VARA now requires Dubai crypto firms to embed FATF blacklists in real-time risk scoring, refresh assessments quarterly, and separate proliferation financing risks from AML.
Dubai's Virtual Assets Regulatory Authority published guidance this week requiring crypto firms to embed Financial Action Task Force blacklists into dynamic risk scoring. The rules replace static compliance checklists with quantitative business data that feeds real-time models.
VARA drew the new standards from its 2026 Business Risk Assessment thematic review. Under the framework, virtual asset service providers must refresh their risk assessments every three months, or immediately after any major change in operations or product lines.
Firms must separate assessments for proliferation financing and targeted financial sanctions from general anti-money laundering risk.

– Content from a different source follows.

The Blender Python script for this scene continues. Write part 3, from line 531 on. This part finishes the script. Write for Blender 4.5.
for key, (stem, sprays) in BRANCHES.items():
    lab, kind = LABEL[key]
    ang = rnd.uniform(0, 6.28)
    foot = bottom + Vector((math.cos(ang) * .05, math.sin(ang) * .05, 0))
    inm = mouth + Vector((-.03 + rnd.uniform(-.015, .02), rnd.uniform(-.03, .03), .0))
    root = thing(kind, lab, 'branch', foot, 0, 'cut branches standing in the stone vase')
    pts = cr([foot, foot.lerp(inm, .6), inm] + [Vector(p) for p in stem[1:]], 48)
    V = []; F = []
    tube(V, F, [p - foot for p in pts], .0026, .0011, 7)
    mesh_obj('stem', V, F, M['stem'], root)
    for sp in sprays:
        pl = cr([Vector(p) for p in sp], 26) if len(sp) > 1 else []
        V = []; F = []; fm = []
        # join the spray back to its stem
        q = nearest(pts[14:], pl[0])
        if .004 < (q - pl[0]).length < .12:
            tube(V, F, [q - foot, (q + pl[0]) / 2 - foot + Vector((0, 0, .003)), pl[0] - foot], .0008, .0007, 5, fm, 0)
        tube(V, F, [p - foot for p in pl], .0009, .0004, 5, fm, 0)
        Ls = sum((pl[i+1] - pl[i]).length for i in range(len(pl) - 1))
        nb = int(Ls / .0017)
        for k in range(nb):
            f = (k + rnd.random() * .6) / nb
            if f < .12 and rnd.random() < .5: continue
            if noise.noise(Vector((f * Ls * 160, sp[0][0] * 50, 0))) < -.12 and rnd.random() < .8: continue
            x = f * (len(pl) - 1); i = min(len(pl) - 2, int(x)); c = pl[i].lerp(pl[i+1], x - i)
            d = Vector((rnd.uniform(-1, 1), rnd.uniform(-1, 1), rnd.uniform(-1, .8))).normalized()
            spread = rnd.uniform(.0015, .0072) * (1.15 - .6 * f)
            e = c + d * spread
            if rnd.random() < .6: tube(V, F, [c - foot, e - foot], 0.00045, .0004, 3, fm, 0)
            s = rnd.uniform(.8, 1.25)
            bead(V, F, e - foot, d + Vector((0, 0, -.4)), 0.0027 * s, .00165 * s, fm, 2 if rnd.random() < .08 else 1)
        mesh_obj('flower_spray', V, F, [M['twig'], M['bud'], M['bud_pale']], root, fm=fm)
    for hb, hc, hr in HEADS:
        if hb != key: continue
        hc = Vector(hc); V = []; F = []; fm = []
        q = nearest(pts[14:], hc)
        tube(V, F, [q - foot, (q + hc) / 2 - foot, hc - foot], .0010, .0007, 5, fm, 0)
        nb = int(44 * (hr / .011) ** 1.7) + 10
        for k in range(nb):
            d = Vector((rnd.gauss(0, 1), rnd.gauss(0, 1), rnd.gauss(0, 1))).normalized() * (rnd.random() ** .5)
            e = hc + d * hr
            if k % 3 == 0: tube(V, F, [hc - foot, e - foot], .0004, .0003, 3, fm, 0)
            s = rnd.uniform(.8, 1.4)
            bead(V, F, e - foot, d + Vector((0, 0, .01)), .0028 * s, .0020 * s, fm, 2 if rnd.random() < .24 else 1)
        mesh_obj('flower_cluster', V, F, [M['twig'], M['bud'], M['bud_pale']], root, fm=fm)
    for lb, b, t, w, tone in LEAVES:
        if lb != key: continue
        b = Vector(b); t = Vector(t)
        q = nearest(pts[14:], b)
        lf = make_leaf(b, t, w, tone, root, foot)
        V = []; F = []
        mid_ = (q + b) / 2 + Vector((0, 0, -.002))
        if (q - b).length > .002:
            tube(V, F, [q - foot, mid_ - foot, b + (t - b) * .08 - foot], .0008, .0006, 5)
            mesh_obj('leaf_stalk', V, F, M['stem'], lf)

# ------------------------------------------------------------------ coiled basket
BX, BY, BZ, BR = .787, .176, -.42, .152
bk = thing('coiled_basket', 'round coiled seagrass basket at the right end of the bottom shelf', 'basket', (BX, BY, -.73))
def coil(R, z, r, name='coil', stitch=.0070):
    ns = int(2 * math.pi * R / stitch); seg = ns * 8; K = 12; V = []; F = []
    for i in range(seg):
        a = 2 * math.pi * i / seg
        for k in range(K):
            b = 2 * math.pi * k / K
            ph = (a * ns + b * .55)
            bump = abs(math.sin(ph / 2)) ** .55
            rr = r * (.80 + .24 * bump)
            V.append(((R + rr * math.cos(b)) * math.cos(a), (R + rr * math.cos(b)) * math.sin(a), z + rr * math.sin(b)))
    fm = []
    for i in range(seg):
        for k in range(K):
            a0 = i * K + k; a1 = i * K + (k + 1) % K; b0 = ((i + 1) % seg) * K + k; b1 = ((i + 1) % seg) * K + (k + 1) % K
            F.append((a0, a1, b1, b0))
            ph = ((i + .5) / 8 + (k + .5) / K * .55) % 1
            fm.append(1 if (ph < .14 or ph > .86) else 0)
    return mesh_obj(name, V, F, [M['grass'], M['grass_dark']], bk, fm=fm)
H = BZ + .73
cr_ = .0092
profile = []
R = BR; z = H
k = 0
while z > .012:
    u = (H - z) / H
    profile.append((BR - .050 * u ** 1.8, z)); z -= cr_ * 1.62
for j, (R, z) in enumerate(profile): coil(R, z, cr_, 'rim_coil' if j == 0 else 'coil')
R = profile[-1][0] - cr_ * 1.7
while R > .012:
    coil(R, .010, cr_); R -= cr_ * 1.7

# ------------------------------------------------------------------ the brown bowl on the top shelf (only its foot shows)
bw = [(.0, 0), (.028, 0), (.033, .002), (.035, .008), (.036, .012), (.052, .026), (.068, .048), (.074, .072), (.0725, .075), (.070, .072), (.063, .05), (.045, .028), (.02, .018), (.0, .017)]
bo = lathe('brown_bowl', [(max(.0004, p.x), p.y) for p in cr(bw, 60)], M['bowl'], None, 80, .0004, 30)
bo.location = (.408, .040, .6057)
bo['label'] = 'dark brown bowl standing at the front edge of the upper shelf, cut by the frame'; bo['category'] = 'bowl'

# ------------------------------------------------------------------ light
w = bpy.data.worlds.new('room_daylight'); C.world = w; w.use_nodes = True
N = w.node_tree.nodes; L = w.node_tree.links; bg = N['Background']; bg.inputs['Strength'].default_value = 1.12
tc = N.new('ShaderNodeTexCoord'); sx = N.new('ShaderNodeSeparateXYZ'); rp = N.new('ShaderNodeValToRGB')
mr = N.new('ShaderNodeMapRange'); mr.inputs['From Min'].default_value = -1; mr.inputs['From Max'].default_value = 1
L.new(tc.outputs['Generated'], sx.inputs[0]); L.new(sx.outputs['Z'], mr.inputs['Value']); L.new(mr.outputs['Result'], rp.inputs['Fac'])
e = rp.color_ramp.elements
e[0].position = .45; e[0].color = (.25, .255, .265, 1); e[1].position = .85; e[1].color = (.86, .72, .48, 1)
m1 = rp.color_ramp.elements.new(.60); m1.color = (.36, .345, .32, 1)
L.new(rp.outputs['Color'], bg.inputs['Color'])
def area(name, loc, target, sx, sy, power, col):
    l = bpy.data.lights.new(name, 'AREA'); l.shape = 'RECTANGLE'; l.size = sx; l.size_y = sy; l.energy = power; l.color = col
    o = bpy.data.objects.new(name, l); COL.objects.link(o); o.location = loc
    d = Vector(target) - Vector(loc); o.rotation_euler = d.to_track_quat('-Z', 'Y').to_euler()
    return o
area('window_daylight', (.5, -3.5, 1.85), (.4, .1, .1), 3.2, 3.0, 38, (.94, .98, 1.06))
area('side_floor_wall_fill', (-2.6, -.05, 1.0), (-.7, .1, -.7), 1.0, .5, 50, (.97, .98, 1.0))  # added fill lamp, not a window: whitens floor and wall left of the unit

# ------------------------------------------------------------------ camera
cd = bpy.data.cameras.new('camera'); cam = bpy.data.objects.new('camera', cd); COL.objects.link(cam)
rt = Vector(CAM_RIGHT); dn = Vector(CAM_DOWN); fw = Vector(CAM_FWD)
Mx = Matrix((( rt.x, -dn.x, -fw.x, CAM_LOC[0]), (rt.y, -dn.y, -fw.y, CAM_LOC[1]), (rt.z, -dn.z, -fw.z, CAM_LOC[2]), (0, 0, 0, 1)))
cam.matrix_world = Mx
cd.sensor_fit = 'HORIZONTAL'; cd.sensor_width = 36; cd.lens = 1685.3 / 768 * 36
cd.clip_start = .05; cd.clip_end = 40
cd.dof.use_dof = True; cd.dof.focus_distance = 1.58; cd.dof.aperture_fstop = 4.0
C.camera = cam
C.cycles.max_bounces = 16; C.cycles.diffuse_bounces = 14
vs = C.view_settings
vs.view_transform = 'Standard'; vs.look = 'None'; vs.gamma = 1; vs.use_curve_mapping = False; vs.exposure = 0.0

VARA said bundling those categories created blind spots. Companies must also document risks tied to artificial intelligence tools and anonymity-enhanced transactions, two areas the regulator flagged as high-growth vectors for abuse.
The quarterly refresh cycle forces firms that relied on annual reviews to overhaul their compliance systems. Those already using continuous monitoring face a smoother transition. VARA requires that risk-assessment findings directly dictate resource allocation and day-to-day enforcement. Compliance officers, senior managers, and board members must demonstrate they know the firm's residual risk rating.
The Dubai push mirrors federal UAE National Risk Assessments published in recent months. For comparison, regulators in the European Union are enforcing a separate deadline under MiCA, where over 80% of crypto firms still lack a license. Dubai's approach leans harder on real-time data than tick-box reporting.
VARA can suspend licenses, impose fines, or refer cases to federal authorities for non-compliance. The guidance took effect immediately. The regulator said it will check adherence during supervisory visits tied to the 2026 review cycle.